-- BEGIN --

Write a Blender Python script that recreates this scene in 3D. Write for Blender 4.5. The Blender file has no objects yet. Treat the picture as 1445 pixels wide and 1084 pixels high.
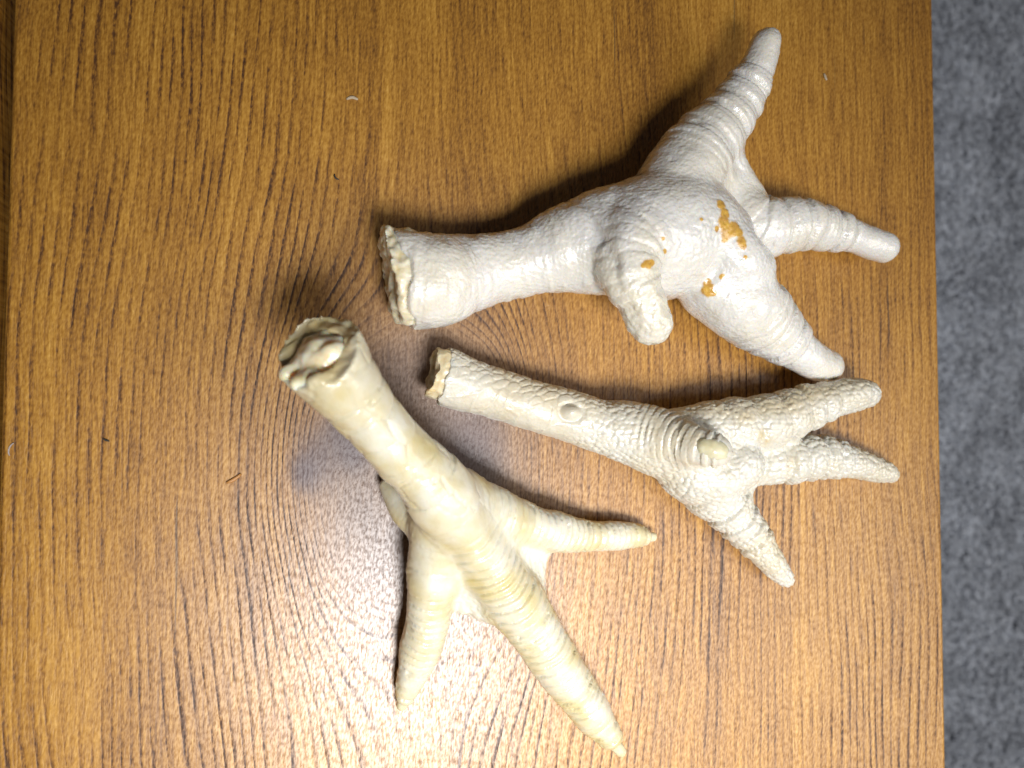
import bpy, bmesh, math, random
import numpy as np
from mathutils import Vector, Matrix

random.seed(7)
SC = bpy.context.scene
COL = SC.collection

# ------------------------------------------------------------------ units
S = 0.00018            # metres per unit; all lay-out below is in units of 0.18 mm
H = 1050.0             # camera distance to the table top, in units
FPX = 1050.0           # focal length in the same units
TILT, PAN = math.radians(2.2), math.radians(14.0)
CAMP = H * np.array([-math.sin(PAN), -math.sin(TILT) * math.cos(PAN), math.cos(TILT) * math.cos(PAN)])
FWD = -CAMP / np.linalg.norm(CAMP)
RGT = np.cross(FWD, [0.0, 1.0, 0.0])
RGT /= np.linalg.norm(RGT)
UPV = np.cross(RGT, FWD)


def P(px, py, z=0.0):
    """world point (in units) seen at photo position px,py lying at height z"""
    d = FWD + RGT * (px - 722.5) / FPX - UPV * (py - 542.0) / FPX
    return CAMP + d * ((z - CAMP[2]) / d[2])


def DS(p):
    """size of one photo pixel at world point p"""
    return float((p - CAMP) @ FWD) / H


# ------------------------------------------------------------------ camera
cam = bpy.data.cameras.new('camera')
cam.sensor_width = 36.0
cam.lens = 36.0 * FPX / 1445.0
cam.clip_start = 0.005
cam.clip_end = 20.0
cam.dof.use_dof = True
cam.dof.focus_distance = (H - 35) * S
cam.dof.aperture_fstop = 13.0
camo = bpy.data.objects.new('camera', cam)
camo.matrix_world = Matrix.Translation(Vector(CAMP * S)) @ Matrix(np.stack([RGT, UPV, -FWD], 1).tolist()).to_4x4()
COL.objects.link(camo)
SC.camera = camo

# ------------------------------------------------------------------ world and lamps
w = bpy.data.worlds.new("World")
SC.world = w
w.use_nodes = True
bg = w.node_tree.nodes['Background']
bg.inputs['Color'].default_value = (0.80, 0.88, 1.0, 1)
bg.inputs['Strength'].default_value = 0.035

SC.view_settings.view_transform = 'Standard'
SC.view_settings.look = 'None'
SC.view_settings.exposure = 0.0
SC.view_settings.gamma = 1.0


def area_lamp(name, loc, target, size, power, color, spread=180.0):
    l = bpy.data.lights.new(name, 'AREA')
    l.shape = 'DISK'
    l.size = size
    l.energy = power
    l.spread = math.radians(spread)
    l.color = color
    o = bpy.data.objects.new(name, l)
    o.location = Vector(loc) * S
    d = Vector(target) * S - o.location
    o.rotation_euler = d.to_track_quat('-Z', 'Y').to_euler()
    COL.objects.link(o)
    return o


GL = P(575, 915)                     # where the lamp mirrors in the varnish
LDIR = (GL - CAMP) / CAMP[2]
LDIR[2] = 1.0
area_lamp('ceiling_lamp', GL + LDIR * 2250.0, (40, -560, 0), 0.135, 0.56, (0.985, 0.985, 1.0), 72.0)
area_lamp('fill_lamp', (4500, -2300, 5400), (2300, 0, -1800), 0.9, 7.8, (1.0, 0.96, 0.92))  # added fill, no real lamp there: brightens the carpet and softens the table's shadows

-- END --

_STATED GOAL_
Pick out each line in the material containing "objects".

_EXERCISE RESPONSE_
Write a Blender Python script that recreates this scene in 3D. Write for Blender 4.5. The Blender file has no objects yet. Treat the picture as 1445 pixels wide and 1084 pixels high.
camo = bpy.data.objects.new('camera', cam)
COL.objects.link(camo)
    o = bpy.data.objects.new(name, l)
    COL.objects.link(o)